13 Apr 2018
by Peter Schiff, Schiff Gold:
The Germans are showing off their gold.
The country ranks second in the world only to the US in official gold holdings. This week, the Bundesbank launched a six-month exhibition on gold showcasing its reserves along with the bank’s most interesting gold bars and coins. The official exhibit is part of a renewed emphasis on the yellow metal in Germany.
Ahead of the exhibition, Bundesbank executive board member Carl-Ludwig Thiele boasted that Germany holds 1.8% of the world’s gold. The yellow metal represents 70% of the country’s foreign exchange reserves. Compare that with Switzerland with only 6% of its reserves in gold.
Germany recently brought a lot of that gold home. Last summer, the country completed a gold repatriation project three years early. The Bundesbank said it made the decision to move the gold home “to build trust and confidence domestically.”
The gold exhibition, along with a recently released book titled “The Gold of the Germans,” seems designed to do the same thing. Thiele said for the first time, the book shows readers the gold bars in such a way as if they were held in their own hands.”
There has been some public skepticism about German gold. Some people have even suggested it doesn’t exist.
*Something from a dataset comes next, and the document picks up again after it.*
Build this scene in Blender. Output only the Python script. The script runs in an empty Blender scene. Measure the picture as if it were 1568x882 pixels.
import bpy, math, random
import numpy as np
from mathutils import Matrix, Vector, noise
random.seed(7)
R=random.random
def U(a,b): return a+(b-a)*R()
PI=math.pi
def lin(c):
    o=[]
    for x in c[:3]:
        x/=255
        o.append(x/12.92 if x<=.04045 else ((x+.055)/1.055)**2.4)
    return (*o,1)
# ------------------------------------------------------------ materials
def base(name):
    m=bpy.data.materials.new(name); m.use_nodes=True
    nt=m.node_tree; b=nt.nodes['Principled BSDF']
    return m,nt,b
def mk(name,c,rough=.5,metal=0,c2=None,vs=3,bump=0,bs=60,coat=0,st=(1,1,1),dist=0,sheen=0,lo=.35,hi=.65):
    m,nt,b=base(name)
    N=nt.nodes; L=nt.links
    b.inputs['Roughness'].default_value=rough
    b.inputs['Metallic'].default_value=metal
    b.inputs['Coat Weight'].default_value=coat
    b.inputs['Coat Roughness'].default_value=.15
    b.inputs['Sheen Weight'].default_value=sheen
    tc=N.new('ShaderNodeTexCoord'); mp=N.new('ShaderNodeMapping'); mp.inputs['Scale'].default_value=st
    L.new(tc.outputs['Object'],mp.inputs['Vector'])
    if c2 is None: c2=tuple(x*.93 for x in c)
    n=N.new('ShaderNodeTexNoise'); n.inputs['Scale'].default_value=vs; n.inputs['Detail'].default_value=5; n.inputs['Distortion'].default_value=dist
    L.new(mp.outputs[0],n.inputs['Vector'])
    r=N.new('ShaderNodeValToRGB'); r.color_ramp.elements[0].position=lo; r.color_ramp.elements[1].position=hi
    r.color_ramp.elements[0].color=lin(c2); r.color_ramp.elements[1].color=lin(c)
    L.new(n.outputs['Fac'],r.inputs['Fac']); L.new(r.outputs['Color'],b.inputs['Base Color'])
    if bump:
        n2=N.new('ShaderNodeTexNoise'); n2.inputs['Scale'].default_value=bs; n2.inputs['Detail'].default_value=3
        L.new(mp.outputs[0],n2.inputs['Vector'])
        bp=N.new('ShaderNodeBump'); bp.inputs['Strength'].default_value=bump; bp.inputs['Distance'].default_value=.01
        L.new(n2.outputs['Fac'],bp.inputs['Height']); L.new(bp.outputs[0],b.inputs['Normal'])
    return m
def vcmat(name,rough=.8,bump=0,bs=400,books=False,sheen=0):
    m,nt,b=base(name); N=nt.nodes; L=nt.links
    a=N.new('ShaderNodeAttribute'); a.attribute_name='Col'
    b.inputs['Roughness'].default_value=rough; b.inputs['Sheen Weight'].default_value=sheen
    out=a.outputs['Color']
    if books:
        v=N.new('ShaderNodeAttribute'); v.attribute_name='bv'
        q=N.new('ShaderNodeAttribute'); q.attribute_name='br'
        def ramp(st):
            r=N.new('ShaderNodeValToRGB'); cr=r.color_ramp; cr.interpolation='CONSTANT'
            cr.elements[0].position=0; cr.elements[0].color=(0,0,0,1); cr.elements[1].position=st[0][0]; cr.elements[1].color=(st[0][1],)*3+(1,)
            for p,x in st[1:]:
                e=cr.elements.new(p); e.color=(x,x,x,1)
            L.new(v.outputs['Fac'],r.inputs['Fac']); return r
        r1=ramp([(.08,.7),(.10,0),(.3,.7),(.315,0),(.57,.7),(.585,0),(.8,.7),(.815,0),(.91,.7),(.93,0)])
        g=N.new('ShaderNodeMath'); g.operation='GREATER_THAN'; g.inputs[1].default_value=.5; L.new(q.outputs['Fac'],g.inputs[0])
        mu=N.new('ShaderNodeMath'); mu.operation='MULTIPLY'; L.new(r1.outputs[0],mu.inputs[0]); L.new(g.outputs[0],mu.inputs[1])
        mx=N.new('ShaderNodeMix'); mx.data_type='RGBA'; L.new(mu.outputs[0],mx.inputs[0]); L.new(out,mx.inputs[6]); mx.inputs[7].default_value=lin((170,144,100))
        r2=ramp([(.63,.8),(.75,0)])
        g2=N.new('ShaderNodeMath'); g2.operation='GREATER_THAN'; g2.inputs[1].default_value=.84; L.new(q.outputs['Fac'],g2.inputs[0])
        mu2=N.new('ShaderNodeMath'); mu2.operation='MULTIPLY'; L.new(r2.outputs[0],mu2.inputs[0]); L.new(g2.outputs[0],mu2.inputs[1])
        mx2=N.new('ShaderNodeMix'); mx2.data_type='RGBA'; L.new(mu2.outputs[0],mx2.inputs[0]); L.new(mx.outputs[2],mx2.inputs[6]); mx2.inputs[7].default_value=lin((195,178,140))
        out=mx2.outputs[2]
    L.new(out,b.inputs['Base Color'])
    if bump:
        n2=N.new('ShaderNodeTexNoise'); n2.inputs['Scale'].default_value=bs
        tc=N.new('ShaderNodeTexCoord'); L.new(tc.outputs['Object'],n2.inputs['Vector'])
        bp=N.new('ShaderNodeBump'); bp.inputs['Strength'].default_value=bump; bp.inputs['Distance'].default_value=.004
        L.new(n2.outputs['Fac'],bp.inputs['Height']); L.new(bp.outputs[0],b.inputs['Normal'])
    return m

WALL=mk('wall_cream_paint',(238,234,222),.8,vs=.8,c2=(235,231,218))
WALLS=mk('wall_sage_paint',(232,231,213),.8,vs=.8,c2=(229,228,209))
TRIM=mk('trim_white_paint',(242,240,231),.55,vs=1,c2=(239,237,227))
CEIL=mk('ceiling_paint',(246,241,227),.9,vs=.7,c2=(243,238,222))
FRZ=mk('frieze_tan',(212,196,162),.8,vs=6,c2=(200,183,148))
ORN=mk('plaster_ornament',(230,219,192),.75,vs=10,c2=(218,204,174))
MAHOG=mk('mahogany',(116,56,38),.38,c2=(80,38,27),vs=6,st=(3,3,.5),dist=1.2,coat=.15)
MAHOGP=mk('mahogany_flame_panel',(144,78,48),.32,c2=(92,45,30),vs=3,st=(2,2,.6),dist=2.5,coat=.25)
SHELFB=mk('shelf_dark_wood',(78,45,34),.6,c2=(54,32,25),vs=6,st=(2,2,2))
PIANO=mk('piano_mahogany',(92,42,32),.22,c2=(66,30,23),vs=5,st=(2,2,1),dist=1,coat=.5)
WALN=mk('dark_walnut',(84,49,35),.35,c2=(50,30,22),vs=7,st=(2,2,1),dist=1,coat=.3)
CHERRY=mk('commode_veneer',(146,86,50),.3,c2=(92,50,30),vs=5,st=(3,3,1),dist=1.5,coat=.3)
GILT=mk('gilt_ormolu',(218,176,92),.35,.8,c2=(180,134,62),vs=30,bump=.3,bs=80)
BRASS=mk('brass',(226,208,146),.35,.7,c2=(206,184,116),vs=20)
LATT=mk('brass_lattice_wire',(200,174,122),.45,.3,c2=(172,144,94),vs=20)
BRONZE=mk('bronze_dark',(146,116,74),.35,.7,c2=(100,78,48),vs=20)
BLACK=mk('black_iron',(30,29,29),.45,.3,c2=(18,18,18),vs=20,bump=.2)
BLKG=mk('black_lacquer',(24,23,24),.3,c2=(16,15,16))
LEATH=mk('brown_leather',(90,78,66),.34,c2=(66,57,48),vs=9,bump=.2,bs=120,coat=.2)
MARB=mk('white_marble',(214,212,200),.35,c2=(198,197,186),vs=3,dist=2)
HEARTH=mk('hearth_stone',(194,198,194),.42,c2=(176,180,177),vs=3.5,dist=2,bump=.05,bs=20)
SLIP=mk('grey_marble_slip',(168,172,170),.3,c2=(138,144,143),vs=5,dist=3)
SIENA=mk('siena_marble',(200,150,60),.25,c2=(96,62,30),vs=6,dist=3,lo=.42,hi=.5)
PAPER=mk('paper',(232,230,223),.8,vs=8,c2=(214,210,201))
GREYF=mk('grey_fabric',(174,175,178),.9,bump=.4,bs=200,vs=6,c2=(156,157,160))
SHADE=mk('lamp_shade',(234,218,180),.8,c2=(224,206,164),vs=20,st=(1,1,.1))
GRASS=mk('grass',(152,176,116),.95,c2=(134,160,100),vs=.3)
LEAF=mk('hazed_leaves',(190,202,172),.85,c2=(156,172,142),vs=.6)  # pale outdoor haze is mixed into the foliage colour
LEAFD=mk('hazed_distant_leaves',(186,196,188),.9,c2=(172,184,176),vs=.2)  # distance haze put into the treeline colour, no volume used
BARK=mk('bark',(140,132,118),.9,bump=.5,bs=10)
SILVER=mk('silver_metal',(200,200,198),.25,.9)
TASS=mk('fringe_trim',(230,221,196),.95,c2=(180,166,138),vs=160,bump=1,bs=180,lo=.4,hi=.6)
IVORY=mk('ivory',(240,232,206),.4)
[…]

Thiele wants to allay those fears.
I can assure you that the gold of the Germans is stored and administered under the highest standards. This will remain so in the future.”
The German public also has rekindled a love affair with gold. Over the last 10 years, gold investment has boomed in Deutschland. In 2016 alone, Germans poured €6.8 billion ($8 billion) into gold investment products, with 22% of German investors buying gold over the past 12 months. Over the last 10 years, Germany has established itself as a 100 ton-plus per year market for gold bars and coins. The WGC calls the growth in the German gold market a “radical transformation.”
The Germans have understandable skepticism about paper money. The country suffered through extreme hyperinflation during the years of the Weimar Republic. As a report published by Handelsblatt Global noted, gold offers stability. You can hold it in your hand.
Gold bullion seems much more tangible. Even more so if those gold bars are stacked in your own vaults. This was evidently the thinking at the Bundesbank in 2012, when the Federal Audit Office told bank officials that they needed to make spot checks that gold reserves held abroad actually existed. Germany’s central bank took the hint and began transporting tons of the reserves back to its vaults.”
There’s a practical reason behind Germany’s focus on gold. It recognizes the economic instability in the eurozone and wants to shield itself as much as possible. Handelsblatt noted that payment surpluses typically result in the accumulation of currency reserves. But in the eurozone, payments surpluses and deficits are measured in Target-2 balances. This refers to the gross settlement process within the Eurosystem of central banks.
These too are subject to considerable skepticism on Germany’s side. After all, what is the value of a Target-2 claim against liabilities in Greece if that country should exit the eurozone and declare bankruptcy?”
The Germans recognize that gold represents economic stability. They have plenty of it. And they want us to know about it.